Ein markantes Beispiel aus vergangenen Tagen ist natürlich der Nobelpreisträger Stefan Hell, der gegen das von Ernst Abbe 1902 formulierte Gesetz, dass man die Lichtmikroskopieschranke nicht überschreiten kann, über zehn Jahre sozusagen fast wie Don Quijote gegen Windmühlen gekämpft hat, weil alle gesagt haben: Fahr mal nach Jena, dort ist die Formel in Stein gemeißelt! Und nur dadurch, dass er immer wieder Förderer gefunden hat und am Ende auch eine Max-Planck-Nachwuchsgruppe bekommen hat, konnte er am Ende zeigen, dass es doch möglich ist, diese Schranke zu überwinden. Und ähnliche Dinge gibt es natürlich auch in anderen Bereichen der Naturwissenschaften und der Technik, und ich glaube, dass wir da genau ansetzen müssen: Trauen wir jemandem zu, etwas besonders Originelles zu tun? Wir beispielsweise versuchen das ja über die Förderformen einmal für die Naturwissenschaften unter dem Titel "Experiment!". Und wie man das für die Geisteswissenschaften erwartet, bescheidener: "Originalitätsverdacht?" Dass wir sozusagen bewusst einladen, gewagte Ideen einmal vorzuschlagen, die eben nicht bereits im Mainstream der Förderung sind. Und ich glaube, da haben wir eine Chance, Dinge anzustoßen, die dann allerdings eben, wenn sie sich als machbar erweisen, natürlich dann auch auf lange Sicht noch gefördert werden müssen, ehe sie tatsächlich Früchte tragen.
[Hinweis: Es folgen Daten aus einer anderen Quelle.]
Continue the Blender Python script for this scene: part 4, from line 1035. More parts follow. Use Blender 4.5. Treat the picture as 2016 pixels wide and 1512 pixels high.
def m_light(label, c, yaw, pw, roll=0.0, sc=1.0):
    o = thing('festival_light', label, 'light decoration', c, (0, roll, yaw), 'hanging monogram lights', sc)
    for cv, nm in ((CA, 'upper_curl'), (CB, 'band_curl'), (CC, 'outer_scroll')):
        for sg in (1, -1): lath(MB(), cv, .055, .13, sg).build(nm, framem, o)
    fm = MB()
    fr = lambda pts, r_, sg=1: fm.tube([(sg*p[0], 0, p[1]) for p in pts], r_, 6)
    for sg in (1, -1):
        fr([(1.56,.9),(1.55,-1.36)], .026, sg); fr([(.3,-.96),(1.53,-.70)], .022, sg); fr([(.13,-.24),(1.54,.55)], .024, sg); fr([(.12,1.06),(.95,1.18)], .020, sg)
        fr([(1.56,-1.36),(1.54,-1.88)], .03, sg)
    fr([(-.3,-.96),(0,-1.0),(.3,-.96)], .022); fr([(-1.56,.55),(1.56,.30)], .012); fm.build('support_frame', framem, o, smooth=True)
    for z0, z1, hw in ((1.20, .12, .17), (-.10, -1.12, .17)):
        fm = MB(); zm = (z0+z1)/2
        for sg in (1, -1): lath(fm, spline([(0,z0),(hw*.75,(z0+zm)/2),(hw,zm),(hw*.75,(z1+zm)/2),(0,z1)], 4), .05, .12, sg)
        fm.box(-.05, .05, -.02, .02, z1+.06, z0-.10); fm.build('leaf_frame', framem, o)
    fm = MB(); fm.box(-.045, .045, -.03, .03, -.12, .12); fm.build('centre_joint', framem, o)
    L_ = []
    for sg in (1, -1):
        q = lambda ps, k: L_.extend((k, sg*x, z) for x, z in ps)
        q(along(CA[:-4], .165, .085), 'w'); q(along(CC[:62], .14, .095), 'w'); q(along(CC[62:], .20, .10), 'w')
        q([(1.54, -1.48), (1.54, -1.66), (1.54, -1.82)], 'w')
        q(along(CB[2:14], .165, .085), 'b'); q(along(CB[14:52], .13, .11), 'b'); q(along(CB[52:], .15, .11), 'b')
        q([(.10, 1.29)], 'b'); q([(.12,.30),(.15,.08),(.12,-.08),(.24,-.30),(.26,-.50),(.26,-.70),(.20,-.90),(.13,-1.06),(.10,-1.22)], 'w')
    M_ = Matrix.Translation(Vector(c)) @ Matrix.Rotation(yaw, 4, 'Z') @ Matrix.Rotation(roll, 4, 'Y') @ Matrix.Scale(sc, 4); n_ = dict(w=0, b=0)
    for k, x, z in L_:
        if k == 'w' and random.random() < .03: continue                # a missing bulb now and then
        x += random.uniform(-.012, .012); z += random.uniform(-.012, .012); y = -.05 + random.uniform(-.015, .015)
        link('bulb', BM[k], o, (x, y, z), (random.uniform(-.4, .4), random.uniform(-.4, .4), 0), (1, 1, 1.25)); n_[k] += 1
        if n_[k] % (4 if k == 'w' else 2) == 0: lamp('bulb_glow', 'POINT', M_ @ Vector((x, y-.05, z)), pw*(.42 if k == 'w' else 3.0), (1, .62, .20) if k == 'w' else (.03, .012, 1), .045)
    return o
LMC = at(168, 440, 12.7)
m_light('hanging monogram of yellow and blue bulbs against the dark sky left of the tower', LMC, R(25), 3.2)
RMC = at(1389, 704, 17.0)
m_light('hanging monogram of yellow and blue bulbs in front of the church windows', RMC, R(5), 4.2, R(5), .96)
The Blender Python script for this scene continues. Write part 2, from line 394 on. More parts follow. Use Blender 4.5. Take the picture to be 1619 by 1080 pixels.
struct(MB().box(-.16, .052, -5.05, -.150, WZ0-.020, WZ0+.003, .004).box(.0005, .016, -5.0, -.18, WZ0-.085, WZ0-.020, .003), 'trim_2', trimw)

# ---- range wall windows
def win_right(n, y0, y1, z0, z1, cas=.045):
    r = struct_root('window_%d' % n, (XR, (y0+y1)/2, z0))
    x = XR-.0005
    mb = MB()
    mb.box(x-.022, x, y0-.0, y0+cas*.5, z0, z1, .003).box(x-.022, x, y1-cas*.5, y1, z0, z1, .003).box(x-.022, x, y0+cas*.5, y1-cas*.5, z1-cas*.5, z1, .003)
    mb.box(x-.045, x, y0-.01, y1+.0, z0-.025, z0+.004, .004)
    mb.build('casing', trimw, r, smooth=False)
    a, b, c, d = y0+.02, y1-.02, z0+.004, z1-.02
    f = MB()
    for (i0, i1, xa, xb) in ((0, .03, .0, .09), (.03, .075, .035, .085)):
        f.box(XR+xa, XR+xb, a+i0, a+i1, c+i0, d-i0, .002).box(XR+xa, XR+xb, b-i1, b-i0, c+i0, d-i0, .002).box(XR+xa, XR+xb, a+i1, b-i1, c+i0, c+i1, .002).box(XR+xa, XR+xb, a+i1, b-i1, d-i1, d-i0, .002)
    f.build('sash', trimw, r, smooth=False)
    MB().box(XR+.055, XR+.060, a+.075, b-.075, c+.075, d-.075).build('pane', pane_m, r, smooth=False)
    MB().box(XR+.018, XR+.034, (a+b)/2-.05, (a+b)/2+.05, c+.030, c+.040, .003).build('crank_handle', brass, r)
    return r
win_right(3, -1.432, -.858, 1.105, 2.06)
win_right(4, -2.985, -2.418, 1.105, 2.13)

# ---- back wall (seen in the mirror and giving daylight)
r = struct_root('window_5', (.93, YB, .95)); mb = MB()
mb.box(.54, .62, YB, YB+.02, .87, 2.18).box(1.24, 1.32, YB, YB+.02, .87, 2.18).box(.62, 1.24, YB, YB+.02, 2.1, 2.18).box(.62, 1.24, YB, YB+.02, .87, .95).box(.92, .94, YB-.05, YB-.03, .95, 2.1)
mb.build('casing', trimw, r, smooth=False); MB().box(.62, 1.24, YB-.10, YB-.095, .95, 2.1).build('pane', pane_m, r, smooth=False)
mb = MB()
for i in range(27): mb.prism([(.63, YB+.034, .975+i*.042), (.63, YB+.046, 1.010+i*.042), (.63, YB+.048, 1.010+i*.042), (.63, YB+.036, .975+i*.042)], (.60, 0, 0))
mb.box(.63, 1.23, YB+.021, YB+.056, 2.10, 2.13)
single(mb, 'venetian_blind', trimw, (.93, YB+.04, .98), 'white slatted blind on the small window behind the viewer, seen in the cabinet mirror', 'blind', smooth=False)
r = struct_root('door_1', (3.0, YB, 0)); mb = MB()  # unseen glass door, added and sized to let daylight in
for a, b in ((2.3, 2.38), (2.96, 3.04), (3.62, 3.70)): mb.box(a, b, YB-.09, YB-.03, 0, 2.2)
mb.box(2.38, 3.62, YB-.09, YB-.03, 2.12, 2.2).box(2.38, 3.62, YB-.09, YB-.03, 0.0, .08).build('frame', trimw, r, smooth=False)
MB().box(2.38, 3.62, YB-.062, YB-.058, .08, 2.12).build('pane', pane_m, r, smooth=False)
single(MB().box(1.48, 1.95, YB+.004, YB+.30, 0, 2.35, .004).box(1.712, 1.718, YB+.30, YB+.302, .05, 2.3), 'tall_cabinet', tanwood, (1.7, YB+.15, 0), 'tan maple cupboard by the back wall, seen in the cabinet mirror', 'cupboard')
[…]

Man kann jedes pessimistische Angstszenario im Moment auch entwickeln und sagen: Also, demnächst werden Uber und all die amerikanischen Firmen unsere Taxen, unsere Autos usw., Tesla dann in dem Falle, wegrationalisieren. Ich glaube das nicht. Erstens ist es ja nicht so, dass etwa Volkswagen oder BMW oder Mercedes nicht auch große Anstrengungen unternehmen, in dem Bereich der Software-Entwicklung usw. selber mit vorne zu sein. Auch die Batterieentwicklung, die man allerdings lange Zeit, weil man ja so erfolgreich war mit Dieselfahrzeugen und anderen, vernachlässigt hat, auch die hat sich inzwischen ja zu einem wirklich Hunderte-von-Millionen-Euro-Investitionsbereich in der Forschung entwickelt. Wie gesagt, woran es, glaube ich, bei uns im Moment eher fehlt, ist, dass sozusagen ganz grundlegend neue Sachen von deutschen Forscherinnen und Forschern entwickelt werden und auch die nächste Generation von Forscherinnen und Forschern mit diesen kreativen Ideen dann in die Wirtschaft geht, um dort sozusagen auf dieser Basis weiterzuarbeiten. Und ich glaube, genau an dieser Verzahnung werden wir auch in Zukunft noch weiter arbeiten müssen.